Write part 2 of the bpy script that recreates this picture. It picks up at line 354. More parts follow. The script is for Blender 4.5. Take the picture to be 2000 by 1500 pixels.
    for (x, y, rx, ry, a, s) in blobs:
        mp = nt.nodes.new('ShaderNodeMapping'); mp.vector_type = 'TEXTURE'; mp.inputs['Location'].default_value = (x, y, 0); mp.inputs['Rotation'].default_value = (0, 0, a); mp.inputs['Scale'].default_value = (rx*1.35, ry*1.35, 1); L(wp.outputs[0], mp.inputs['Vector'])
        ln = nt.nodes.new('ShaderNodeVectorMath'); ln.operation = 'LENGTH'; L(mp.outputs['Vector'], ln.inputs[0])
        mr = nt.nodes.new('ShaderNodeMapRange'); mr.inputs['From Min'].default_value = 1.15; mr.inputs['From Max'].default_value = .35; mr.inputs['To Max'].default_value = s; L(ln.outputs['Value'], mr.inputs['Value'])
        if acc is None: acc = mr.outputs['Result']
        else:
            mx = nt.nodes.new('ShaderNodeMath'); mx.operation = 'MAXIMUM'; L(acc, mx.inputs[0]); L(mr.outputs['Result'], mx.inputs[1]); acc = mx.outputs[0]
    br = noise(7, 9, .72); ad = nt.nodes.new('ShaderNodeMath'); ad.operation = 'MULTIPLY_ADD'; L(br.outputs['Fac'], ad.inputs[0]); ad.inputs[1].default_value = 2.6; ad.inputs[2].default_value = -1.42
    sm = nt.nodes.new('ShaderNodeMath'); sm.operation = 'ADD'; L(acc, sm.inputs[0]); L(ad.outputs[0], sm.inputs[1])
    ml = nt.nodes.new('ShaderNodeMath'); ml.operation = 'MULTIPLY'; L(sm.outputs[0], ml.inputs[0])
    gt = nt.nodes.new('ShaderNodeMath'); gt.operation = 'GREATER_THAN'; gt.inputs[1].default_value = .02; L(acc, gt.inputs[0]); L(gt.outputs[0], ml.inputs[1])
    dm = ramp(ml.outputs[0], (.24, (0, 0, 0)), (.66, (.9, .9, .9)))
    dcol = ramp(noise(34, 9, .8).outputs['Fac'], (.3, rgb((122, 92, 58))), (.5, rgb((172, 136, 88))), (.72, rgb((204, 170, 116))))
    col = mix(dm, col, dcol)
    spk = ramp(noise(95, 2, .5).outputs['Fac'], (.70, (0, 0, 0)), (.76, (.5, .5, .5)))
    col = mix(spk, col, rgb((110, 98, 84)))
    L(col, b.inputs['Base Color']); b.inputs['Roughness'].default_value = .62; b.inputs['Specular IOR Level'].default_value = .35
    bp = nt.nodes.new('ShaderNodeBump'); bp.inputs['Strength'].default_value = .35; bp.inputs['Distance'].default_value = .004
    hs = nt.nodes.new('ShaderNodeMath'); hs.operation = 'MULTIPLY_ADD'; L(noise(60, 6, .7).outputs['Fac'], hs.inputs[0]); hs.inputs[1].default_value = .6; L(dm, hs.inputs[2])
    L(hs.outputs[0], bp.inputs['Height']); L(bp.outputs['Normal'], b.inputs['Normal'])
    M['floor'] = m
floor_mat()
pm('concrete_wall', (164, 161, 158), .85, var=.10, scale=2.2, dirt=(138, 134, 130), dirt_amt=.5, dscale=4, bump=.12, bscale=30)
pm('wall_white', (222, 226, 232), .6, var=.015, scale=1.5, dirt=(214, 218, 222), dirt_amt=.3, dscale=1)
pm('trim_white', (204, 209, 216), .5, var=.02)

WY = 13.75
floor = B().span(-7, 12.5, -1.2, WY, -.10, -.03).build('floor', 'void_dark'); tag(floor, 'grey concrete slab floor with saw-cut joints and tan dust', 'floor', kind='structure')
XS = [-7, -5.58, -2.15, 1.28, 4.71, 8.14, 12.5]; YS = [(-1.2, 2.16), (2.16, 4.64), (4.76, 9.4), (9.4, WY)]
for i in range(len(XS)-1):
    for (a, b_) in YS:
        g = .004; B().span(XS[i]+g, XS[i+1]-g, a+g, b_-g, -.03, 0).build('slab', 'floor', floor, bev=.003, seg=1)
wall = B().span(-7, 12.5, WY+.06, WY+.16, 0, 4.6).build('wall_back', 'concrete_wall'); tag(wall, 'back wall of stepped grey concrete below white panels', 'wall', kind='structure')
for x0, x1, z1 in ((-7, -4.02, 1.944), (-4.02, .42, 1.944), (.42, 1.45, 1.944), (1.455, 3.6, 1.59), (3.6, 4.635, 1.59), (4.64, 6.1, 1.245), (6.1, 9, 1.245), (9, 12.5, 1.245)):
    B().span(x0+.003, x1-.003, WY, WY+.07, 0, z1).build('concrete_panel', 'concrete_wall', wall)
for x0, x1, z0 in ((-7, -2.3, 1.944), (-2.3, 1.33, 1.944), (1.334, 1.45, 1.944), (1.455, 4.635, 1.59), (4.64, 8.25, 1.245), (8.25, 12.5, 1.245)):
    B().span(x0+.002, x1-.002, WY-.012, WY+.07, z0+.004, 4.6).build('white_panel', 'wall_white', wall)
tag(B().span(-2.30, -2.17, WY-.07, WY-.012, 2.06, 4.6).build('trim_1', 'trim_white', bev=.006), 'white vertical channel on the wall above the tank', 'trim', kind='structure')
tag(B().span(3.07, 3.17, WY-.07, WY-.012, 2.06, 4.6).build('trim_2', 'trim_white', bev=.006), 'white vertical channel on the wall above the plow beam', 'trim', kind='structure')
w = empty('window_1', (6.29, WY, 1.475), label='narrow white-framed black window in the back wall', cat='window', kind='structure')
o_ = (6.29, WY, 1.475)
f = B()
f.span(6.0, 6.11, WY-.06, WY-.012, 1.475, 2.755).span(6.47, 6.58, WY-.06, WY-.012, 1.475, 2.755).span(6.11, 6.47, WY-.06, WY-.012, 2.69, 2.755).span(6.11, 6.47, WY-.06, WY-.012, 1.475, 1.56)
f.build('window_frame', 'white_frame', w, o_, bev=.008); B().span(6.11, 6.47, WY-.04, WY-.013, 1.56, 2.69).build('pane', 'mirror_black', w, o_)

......

■ WHAT YOU ARE ASKED TO DO: Copy out all of the lines above exactly.

■ EXERCISE ANSWER:
Write part 2 of the bpy script that recreates this picture. It picks up at line 354. More parts follow. The script is for Blender 4.5. Take the picture to be 2000 by 1500 pixels.
    for (x, y, rx, ry, a, s) in blobs:
        mp = nt.nodes.new('ShaderNodeMapping'); mp.vector_type = 'TEXTURE'; mp.inputs['Location'].default_value = (x, y, 0); mp.inputs['Rotation'].default_value = (0, 0, a); mp.inputs['Scale'].default_value = (rx*1.35, ry*1.35, 1); L(wp.outputs[0], mp.inputs['Vector'])
        ln = nt.nodes.new('ShaderNodeVectorMath'); ln.operation = 'LENGTH'; L(mp.outputs['Vector'], ln.inputs[0])
        mr = nt.nodes.new('ShaderNodeMapRange'); mr.inputs['From Min'].default_value = 1.15; mr.inputs['From Max'].default_value = .35; mr.inputs['To Max'].default_value = s; L(ln.outputs['Value'], mr.inputs['Value'])
        if acc is None: acc = mr.outputs['Result']
        else:
            mx = nt.nodes.new('ShaderNodeMath'); mx.operation = 'MAXIMUM'; L(acc, mx.inputs[0]); L(mr.outputs['Result'], mx.inputs[1]); acc = mx.outputs[0]
    br = noise(7, 9, .72); ad = nt.nodes.new('ShaderNodeMath'); ad.operation = 'MULTIPLY_ADD'; L(br.outputs['Fac'], ad.inputs[0]); ad.inputs[1].default_value = 2.6; ad.inputs[2].default_value = -1.42
    sm = nt.nodes.new('ShaderNodeMath'); sm.operation = 'ADD'; L(acc, sm.inputs[0]); L(ad.outputs[0], sm.inputs[1])
    ml = nt.nodes.new('ShaderNodeMath'); ml.operation = 'MULTIPLY'; L(sm.outputs[0], ml.inputs[0])
    gt = nt.nodes.new('ShaderNodeMath'); gt.operation = 'GREATER_THAN'; gt.inputs[1].default_value = .02; L(acc, gt.inputs[0]); L(gt.outputs[0], ml.inputs[1])
    dm = ramp(ml.outputs[0], (.24, (0, 0, 0)), (.66, (.9, .9, .9)))
    dcol = ramp(noise(34, 9, .8).outputs['Fac'], (.3, rgb((122, 92, 58))), (.5, rgb((172, 136, 88))), (.72, rgb((204, 170, 116))))
    col = mix(dm, col, dcol)
    spk = ramp(noise(95, 2, .5).outputs['Fac'], (.70, (0, 0, 0)), (.76, (.5, .5, .5)))
    col = mix(spk, col, rgb((110, 98, 84)))
    L(col, b.inputs['Base Color']); b.inputs['Roughness'].default_value = .62; b.inputs['Specular IOR Level'].default_value = .35
    bp = nt.nodes.new('ShaderNodeBump'); bp.inputs['Strength'].default_value = .35; bp.inputs['Distance'].default_value = .004
    hs = nt.nodes.new('ShaderNodeMath'); hs.operation = 'MULTIPLY_ADD'; L(noise(60, 6, .7).outputs['Fac'], hs.inputs[0]); hs.inputs[1].default_value = .6; L(dm, hs.inputs[2])
    L(hs.outputs[0], bp.inputs['Height']); L(bp.outputs['Normal'], b.inputs['Normal'])
    M['floor'] = m
floor_mat()
pm('concrete_wall', (164, 161, 158), .85, var=.10, scale=2.2, dirt=(138, 134, 130), dirt_amt=.5, dscale=4, bump=.12, bscale=30)
pm('wall_white', (222, 226, 232), .6, var=.015, scale=1.5, dirt=(214, 218, 222), dirt_amt=.3, dscale=1)
pm('trim_white', (204, 209, 216), .5, var=.02)

WY = 13.75
floor = B().span(-7, 12.5, -1.2, WY, -.10, -.03).build('floor', 'void_dark'); tag(floor, 'grey concrete slab floor with saw-cut joints and tan dust', 'floor', kind='structure')
XS = [-7, -5.58, -2.15, 1.28, 4.71, 8.14, 12.5]; YS = [(-1.2, 2.16), (2.16, 4.64), (4.76, 9.4), (9.4, WY)]
for i in range(len(XS)-1):
    for (a, b_) in YS:
        g = .004; B().span(XS[i]+g, XS[i+1]-g, a+g, b_-g, -.03, 0).build('slab', 'floor', floor, bev=.003, seg=1)
wall = B().span(-7, 12.5, WY+.06, WY+.16, 0, 4.6).build('wall_back', 'concrete_wall'); tag(wall, 'back wall of stepped grey concrete below white panels', 'wall', kind='structure')
for x0, x1, z1 in ((-7, -4.02, 1.944), (-4.02, .42, 1.944), (.42, 1.45, 1.944), (1.455, 3.6, 1.59), (3.6, 4.635, 1.59), (4.64, 6.1, 1.245), (6.1, 9, 1.245), (9, 12.5, 1.245)):
    B().span(x0+.003, x1-.003, WY, WY+.07, 0, z1).build('concrete_panel', 'concrete_wall', wall)
for x0, x1, z0 in ((-7, -2.3, 1.944), (-2.3, 1.33, 1.944), (1.334, 1.45, 1.944), (1.455, 4.635, 1.59), (4.64, 8.25, 1.245), (8.25, 12.5, 1.245)):
    B().span(x0+.002, x1-.002, WY-.012, WY+.07, z0+.004, 4.6).build('white_panel', 'wall_white', wall)
tag(B().span(-2.30, -2.17, WY-.07, WY-.012, 2.06, 4.6).build('trim_1', 'trim_white', bev=.006), 'white vertical channel on the wall above the tank', 'trim', kind='structure')
tag(B().span(3.07, 3.17, WY-.07, WY-.012, 2.06, 4.6).build('trim_2', 'trim_white', bev=.006), 'white vertical channel on the wall above the plow beam', 'trim', kind='structure')
w = empty('window_1', (6.29, WY, 1.475), label='narrow white-framed black window in the back wall', cat='window', kind='structure')
o_ = (6.29, WY, 1.475)
f = B()
f.span(6.0, 6.11, WY-.06, WY-.012, 1.475, 2.755).span(6.47, 6.58, WY-.06, WY-.012, 1.475, 2.755).span(6.11, 6.47, WY-.06, WY-.012, 2.69, 2.755).span(6.11, 6.47, WY-.06, WY-.012, 1.475, 1.56)
f.build('window_frame', 'white_frame', w, o_, bev=.008); B().span(6.11, 6.47, WY-.04, WY-.013, 1.56, 2.69).build('pane', 'mirror_black', w, o_)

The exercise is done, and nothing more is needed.